I’m cleaning the basement, dismantling the piles that have been collecting dust since we moved into this house almost three years ago. When I tire of wading through a container of old toys, broken crayons and stray Lego pieces, I wander over to a box of photos.
The basement is full of boxes, filled with detritus, each one demanding that decisions be made. Donate, toss or keep? Does this item “spark joy?” But nearly every object I touch, no matter how dirty or worn, evokes a memory and leaves me wavering. I reach into the stack of photos and catch my breath when I pull out a snapshot of Haseena, taken a decade ago, when I was trying to become her mother.
She stands on the threshold of St. Theresa’s Tender Loving Care Home, a 3-year-old dressed in a donated red turtleneck and matching red-and-white skirt, with the purple sneakers I bought for her at Shoppers Stop in Hyderabad strapped on her feet. It’s a hot day, and she’s clutching a bottle of water. The morning sun is bright, giving the photo an overexposed quality. Some ayah, one of the orphanage caregivers, has rolled her sleeves up above the elbow. Haseena’s dark hair, cut pixie style, appears damp and freshly combed, hinting that I must have just arrived for my daily visit. She looks straight into the camera, her brown eyes wide, a swath of bushes and a line of coconut palms in the background. She’s not smiling. I probably didn’t give her time to pose.
The photograph is unremarkable, really. It’s the 2×2-inch piece of white paper taped over the photo’s right corner that makes me gasp. The image of a bird in flight, holding an envelope in its beak, floats in the center of the vellum square. I spent hours dipping a rubber stamp in ink and pressing the image of that bird over and over again as John and I were making our wedding invitations, long before we dreamed of adopting a child.

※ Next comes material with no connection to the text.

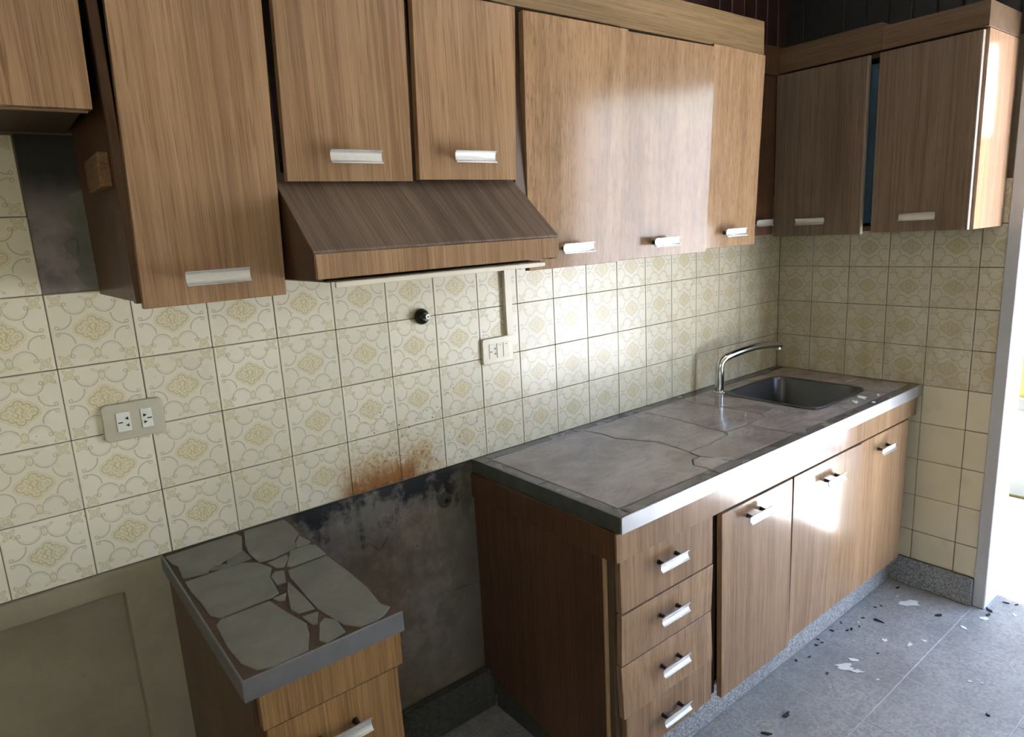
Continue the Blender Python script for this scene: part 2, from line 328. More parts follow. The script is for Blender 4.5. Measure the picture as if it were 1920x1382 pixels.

I’d forgotten about attaching the bird to Haseena’s picture, a bit of superstition meant to bind the three of us together. Indian activists tried to stop international adoptions from the region, an anti-Western outcry that flared just as our case went to court. At the time, I imagined that bird flying our hoped-for daughter all the way from India to California, much like the robin that carried Thumbelina to safety on his back in a book I’d loved as a child.